Each entry must appear again exactly as it does in the source.
======
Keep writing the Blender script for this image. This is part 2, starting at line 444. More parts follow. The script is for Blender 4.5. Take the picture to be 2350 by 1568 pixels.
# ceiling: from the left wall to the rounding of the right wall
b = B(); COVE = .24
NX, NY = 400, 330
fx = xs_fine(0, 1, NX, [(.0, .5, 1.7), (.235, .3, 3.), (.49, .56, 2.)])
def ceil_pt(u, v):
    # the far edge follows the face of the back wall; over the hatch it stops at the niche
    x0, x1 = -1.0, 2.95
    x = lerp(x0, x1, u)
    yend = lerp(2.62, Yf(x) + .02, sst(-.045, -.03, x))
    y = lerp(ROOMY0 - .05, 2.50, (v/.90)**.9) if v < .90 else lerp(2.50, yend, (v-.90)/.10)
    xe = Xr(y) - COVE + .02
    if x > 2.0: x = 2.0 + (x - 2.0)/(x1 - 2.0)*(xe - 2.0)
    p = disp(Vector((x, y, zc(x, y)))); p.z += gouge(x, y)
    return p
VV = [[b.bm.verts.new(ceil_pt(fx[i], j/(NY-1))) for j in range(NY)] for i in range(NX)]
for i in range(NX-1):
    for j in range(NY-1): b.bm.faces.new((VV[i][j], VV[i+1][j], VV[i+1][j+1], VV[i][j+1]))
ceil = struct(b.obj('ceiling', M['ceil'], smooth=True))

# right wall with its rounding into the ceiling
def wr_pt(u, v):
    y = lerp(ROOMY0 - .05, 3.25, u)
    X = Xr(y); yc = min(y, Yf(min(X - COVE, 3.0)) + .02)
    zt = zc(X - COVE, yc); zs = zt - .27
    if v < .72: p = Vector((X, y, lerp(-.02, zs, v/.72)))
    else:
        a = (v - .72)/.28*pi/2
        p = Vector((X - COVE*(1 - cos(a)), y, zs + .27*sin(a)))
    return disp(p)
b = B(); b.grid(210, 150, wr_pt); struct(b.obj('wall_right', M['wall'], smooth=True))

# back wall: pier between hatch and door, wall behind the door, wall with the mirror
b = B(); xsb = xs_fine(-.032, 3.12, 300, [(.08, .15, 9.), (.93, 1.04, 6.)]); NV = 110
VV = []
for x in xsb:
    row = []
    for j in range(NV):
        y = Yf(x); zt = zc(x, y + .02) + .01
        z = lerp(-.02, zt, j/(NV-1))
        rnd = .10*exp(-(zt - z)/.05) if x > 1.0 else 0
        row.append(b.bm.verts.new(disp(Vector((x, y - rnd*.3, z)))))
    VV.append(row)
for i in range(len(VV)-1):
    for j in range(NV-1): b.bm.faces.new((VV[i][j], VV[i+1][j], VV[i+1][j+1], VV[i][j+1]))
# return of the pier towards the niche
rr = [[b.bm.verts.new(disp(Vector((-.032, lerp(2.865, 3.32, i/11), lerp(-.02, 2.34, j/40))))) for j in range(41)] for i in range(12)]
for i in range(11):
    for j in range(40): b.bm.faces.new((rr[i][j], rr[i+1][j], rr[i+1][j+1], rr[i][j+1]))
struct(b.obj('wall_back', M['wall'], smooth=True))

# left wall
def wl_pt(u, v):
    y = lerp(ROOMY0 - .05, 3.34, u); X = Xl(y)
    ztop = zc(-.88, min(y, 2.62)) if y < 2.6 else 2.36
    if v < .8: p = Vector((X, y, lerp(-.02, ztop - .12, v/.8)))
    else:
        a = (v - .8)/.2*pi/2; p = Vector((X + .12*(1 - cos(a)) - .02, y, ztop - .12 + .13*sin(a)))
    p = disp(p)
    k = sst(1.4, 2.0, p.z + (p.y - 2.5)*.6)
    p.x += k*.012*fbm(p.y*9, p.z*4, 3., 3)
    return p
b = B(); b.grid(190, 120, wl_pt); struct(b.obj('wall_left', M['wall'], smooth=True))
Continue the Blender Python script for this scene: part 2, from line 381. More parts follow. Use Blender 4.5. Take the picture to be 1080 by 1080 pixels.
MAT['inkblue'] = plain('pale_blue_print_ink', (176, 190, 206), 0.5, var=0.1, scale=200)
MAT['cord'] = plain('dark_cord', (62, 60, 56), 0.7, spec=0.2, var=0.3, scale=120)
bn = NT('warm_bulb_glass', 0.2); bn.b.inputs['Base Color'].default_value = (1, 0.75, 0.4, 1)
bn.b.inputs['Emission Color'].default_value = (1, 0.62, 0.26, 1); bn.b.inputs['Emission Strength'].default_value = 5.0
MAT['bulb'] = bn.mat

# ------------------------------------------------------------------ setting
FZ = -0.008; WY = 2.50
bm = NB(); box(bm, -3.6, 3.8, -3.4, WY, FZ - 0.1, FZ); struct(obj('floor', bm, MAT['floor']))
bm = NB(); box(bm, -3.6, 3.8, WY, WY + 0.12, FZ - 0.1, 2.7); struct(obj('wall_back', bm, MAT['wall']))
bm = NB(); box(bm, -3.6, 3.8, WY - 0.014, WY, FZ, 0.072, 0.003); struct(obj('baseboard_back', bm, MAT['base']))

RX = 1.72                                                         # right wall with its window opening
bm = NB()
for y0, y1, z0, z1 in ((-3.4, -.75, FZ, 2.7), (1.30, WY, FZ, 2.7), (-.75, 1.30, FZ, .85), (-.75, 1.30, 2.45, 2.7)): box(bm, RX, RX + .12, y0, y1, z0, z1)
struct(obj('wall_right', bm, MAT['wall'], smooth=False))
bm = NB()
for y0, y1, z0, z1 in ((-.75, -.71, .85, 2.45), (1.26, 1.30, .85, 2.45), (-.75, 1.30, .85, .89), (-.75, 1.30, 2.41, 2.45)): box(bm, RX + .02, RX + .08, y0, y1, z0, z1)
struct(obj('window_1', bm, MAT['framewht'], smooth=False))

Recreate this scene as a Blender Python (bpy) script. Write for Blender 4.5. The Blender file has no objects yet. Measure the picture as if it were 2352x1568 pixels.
======
▶ **ANSWER TO THIS TASK**:
Keep writing the Blender script for this image. This is part 2, starting at line 444. More parts follow. The script is for Blender 4.5. Take the picture to be 2350 by 1568 pixels.
# ceiling: from the left wall to the rounding of the right wall
b = B(); COVE = .24
NX, NY = 400, 330
fx = xs_fine(0, 1, NX, [(.0, .5, 1.7), (.235, .3, 3.), (.49, .56, 2.)])
def ceil_pt(u, v):
    # the far edge follows the face of the back wall; over the hatch it stops at the niche
    x0, x1 = -1.0, 2.95
    x = lerp(x0, x1, u)
    yend = lerp(2.62, Yf(x) + .02, sst(-.045, -.03, x))
    y = lerp(ROOMY0 - .05, 2.50, (v/.90)**.9) if v < .90 else lerp(2.50, yend, (v-.90)/.10)
    xe = Xr(y) - COVE + .02
    if x > 2.0: x = 2.0 + (x - 2.0)/(x1 - 2.0)*(xe - 2.0)
    p = disp(Vector((x, y, zc(x, y)))); p.z += gouge(x, y)
    return p
VV = [[b.bm.verts.new(ceil_pt(fx[i], j/(NY-1))) for j in range(NY)] for i in range(NX)]
for i in range(NX-1):
    for j in range(NY-1): b.bm.faces.new((VV[i][j], VV[i+1][j], VV[i+1][j+1], VV[i][j+1]))
ceil = struct(b.obj('ceiling', M['ceil'], smooth=True))

# right wall with its rounding into the ceiling
def wr_pt(u, v):
    y = lerp(ROOMY0 - .05, 3.25, u)
    X = Xr(y); yc = min(y, Yf(min(X - COVE, 3.0)) + .02)
    zt = zc(X - COVE, yc); zs = zt - .27
    if v < .72: p = Vector((X, y, lerp(-.02, zs, v/.72)))
    else:
        a = (v - .72)/.28*pi/2
        p = Vector((X - COVE*(1 - cos(a)), y, zs + .27*sin(a)))
    return disp(p)
b = B(); b.grid(210, 150, wr_pt); struct(b.obj('wall_right', M['wall'], smooth=True))

# back wall: pier between hatch and door, wall behind the door, wall with the mirror
b = B(); xsb = xs_fine(-.032, 3.12, 300, [(.08, .15, 9.), (.93, 1.04, 6.)]); NV = 110
VV = []
for x in xsb:
    row = []
    for j in range(NV):
        y = Yf(x); zt = zc(x, y + .02) + .01
        z = lerp(-.02, zt, j/(NV-1))
        rnd = .10*exp(-(zt - z)/.05) if x > 1.0 else 0
        row.append(b.bm.verts.new(disp(Vector((x, y - rnd*.3, z)))))
    VV.append(row)
for i in range(len(VV)-1):
    for j in range(NV-1): b.bm.faces.new((VV[i][j], VV[i+1][j], VV[i+1][j+1], VV[i][j+1]))
# return of the pier towards the niche
rr = [[b.bm.verts.new(disp(Vector((-.032, lerp(2.865, 3.32, i/11), lerp(-.02, 2.34, j/40))))) for j in range(41)] for i in range(12)]
for i in range(11):
    for j in range(40): b.bm.faces.new((rr[i][j], rr[i+1][j], rr[i+1][j+1], rr[i][j+1]))
struct(b.obj('wall_back', M['wall'], smooth=True))

# left wall
def wl_pt(u, v):
    y = lerp(ROOMY0 - .05, 3.34, u); X = Xl(y)
    ztop = zc(-.88, min(y, 2.62)) if y < 2.6 else 2.36
    if v < .8: p = Vector((X, y, lerp(-.02, ztop - .12, v/.8)))
    else:
        a = (v - .8)/.2*pi/2; p = Vector((X + .12*(1 - cos(a)) - .02, y, ztop - .12 + .13*sin(a)))
    p = disp(p)
    k = sst(1.4, 2.0, p.z + (p.y - 2.5)*.6)
    p.x += k*.012*fbm(p.y*9, p.z*4, 3., 3)
    return p
b = B(); b.grid(190, 120, wl_pt); struct(b.obj('wall_left', M['wall'], smooth=True))
Continue the Blender Python script for this scene: part 2, from line 381. More parts follow. Use Blender 4.5. Take the picture to be 1080 by 1080 pixels.
MAT['inkblue'] = plain('pale_blue_print_ink', (176, 190, 206), 0.5, var=0.1, scale=200)
MAT['cord'] = plain('dark_cord', (62, 60, 56), 0.7, spec=0.2, var=0.3, scale=120)
bn = NT('warm_bulb_glass', 0.2); bn.b.inputs['Base Color'].default_value = (1, 0.75, 0.4, 1)
bn.b.inputs['Emission Color'].default_value = (1, 0.62, 0.26, 1); bn.b.inputs['Emission Strength'].default_value = 5.0
MAT['bulb'] = bn.mat

# ------------------------------------------------------------------ setting
FZ = -0.008; WY = 2.50
bm = NB(); box(bm, -3.6, 3.8, -3.4, WY, FZ - 0.1, FZ); struct(obj('floor', bm, MAT['floor']))
bm = NB(); box(bm, -3.6, 3.8, WY, WY + 0.12, FZ - 0.1, 2.7); struct(obj('wall_back', bm, MAT['wall']))
bm = NB(); box(bm, -3.6, 3.8, WY - 0.014, WY, FZ, 0.072, 0.003); struct(obj('baseboard_back', bm, MAT['base']))

RX = 1.72                                                         # right wall with its window opening
bm = NB()
for y0, y1, z0, z1 in ((-3.4, -.75, FZ, 2.7), (1.30, WY, FZ, 2.7), (-.75, 1.30, FZ, .85), (-.75, 1.30, 2.45, 2.7)): box(bm, RX, RX + .12, y0, y1, z0, z1)
struct(obj('wall_right', bm, MAT['wall'], smooth=False))
bm = NB()
for y0, y1, z0, z1 in ((-.75, -.71, .85, 2.45), (1.26, 1.30, .85, 2.45), (-.75, 1.30, .85, .89), (-.75, 1.30, 2.41, 2.45)): box(bm, RX + .02, RX + .08, y0, y1, z0, z1)
struct(obj('window_1', bm, MAT['framewht'], smooth=False))

Recreate this scene as a Blender Python (bpy) script. Write for Blender 4.5. The Blender file has no objects yet. Measure the picture as if it were 2352x1568 pixels.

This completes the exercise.